When we seek religious freedoms, we are not fighting to gain positions of power or influence, nor are we taking up arms in a culture war. We do it for the gospel.

The early church is a wonderful example. When Peter and John were released from prison, the church prayed from the words of Psalm 2:

Why do the nations rage and the people’s plot in vain? The kings of the earth rise up and the rulers band together Against the Lord and His anointed One.

Prayer was the natural response for the early church as they faced persecution. God is the maker of the heavens, the earth and the sea. He is sovereign. He is in charge and He is in control. What else should we do when the nations take their stand? Whom else should we call on when rulers rise up against Him? It can be easy to jump to political activism when we feel threatened. But the most practical thing we can do is pray.

Don’t just do something – Pray!

The relentless inaction over gun control in the US has led many around the world to despise the phrase, “thoughts and prayers”. The argument is that we need to stop praying and start doing. Get off our knees and get our hands dirty. Prayer is passive. Token. An add-on to the real work we need to do. And it is easy for the church to fall into this sort of thinking. To become simply an activist army that seeks to further the Kingdom through political means. 
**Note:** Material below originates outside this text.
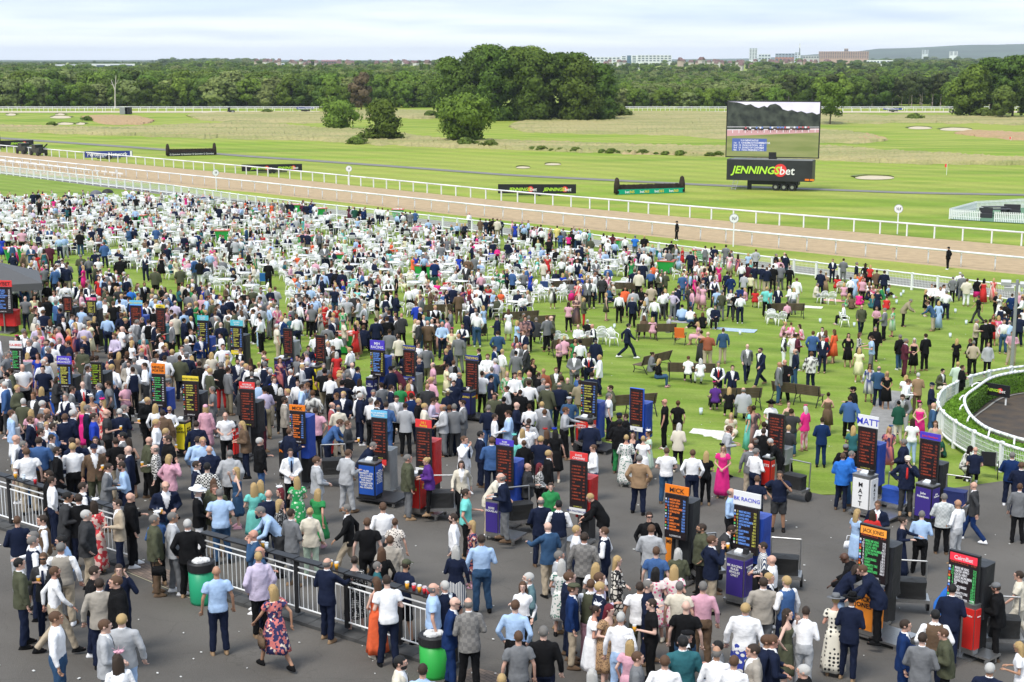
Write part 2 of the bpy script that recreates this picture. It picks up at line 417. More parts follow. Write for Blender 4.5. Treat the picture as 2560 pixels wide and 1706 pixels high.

Of course, we can and should still actively fight for our rights. The Apostle Paul had no qualms about claiming his rights as a Roman citizen to escape flogging (Acts 22:23-25). Hoping for a fairer trial, he even appealed to Caesar to avoid being tried in Jerusalem (Acts 25:11). Nevertheless, we must not assume that things will always pan out the way we want them to—regardless of how much we act or pray. The church prayed for Peter and he was released—but James was put to death (Acts 12:2). Had Paul not appealed to Caesar and allowed himself to be tried in Jerusalem, he would have been set free by King Agrippa (Acts 26:32). We can fight for our freedom, but it is still God who will decide what happens. And so, we must pray. 

For Paul, this was of first importance. God wants the gospel to go out and to be lived out. So, pray for those in authority.